The Photography Of Henri Cartier Bresson: Geometry, Intuition, Sensitivity
Through his keen sensibility, understanding of composition, and appreciation for the moment, Henri Cartier-Bresson established his name as one of the greatest photographers of the 20th century. Despite his recognition as such, he did not see himself primarily as a photographer, but as an active participant in the unfolding of history.
In Henri Cartier-Bresson’s iconic photograph, Behind the Gare de Saint-Lazare (1932), a shadowy figure leaps from a ladder lying flat in a valley of water. When Cartier-Bresson recounts this moment, he describes it as an ‘accident.’ While passing a construction site behind the Paris train station, the photographer stuck his lens through the wooden planks of a temporary fence, and without looking through the viewfinder, immortalized the image.
Although this kind of snapshot imagery is now, more or less, the predominant vision of photography, it was revolutionary back in 1932. New technological developments had led to the invention of the Leica camera, fostering the necessary mobility and shutter speed to achieve spontaneity.
A strong opponent of image cropping, Cartier-Bresson was well aware that photography does not allow for rough drafts. Instead, imperfections and discoveries are inherent to the process. In Behind the Gare de Saint-Lazare, the photographer would likely have been delighted with the symmetry created on the surface of the reflective pool and the spontaneity of the jumping subject, repeated in the graphic images of springing acrobats in the circus advertisements affixed to the fence in the background. Cartier- Bresson’s ability to recognize intense life and activity in every context, especially in the gritty, urban environment, is the source of the artist’s genius.
Born in 1908, Cartier-Bresson was raised in a privileged household with his four siblings. He was educated in Paris, where he grew to appreciate the arts. As he entered adulthood he developed a Communist sentiment, which grew into peaceful anarchism – an attitude that he maintained for the entirety of his life. During this time he met early Cubist painter Andre Lhote, and entered his tutelage as a painting student.
Inspired by the exhilarating advancements of the avant-garde movement in Paris, Cartier-Bresson resolved to travel to Africa in 1931 to hunt antelope and boar. Although he eventually grew tired of the sport, it was in Africa where he initially cultivated his passion for photography. The photographer was quoted later in his life as saying, “I adore shooting photography; it’s like being a hunter. But some hunters are vegetarians – which is my relationship to photography.”
By delegating the printing process to others, Cartier-Bresson was free to spend more time photographing. He saw himself as an onlooker, describing the process of taking a photograph as intensely focused. He was keenly aware of the advantage that training as a painter had had on his photographic career through the careful ability it awarded him to recognise an interesting composition. Above all else the artist identifies geometry, intuition and sensitivity as the key factors in creating an extraordinary image.

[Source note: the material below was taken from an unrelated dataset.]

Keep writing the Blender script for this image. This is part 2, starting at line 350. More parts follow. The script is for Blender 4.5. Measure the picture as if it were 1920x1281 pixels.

Geometry relates to the structure and balance of forms within a scene. This interrelationship between forms is almost always impermanent, and thus great intuition and sensitivity are required to frame and seize the arrangement at a precise moment. Cartier-Bresson believed that an individual was either born with the ability to comprehend these three factors in unison or they were not; it was not something that could be taught.
The photographer’s rise to success was rapid. By the mid 1930s he was exhibiting internationally amidst the public’s positive response to his ingenious exploration into the possibilities of street photography and photojournalism. In 1947, together with Robert Capa, George Rodger, David ‘Chim’ Seymour, and William Vandivert, he founded Magnum Photos to celebrate the work of international photojournalists. The photo agency has since become one of the leading image organizations in the world.
Along with his photographic investigation into the shadier aspect of the urban realm, Cartier-Bresson used friends and the cultural elite as subjects. He chased the significant events of the 20th century, travelling extensively to Asia to revel in the revolutionary spirit of India in the 1940s. A short time prior to his assassination in 1948, Cartier-Bresson photographed Mohandas Gandhi. Following the Mahatma’s death, the photographer made an extensive series to document the impact that Gandhi had had on this nation on the verge of change, a photographic essay which would become one of Life Magazine’s most celebrated features. The Spanish Civil War, the Chinese Revolution, the crowning of King George VI and Krushchev’s post Stalin premiership in Russia are among the other world altering events that this master of photojournalism chased down through his keen ability to recognize the momentous occasion.
In filmed interviews done later in the photographer’s life, Cartier-Bresson’s blunt responses to queries into his past as a photographer suggest a removal from this high speed period of his career. In 1966, the photographer quit Magnum and stopped taking pictures, returning instead to drawing and painting, a far more meditative creative process. In 2004 at nearly 96, this 20th century icon passed away at his home in Provence. The year prior, following his acceptance of abundant awards and honors, Cartier Bresson and his family opened the Fondation Henri Cartier-Bresson in Paris, France, preserving the legacy of this pioneer of modern photography.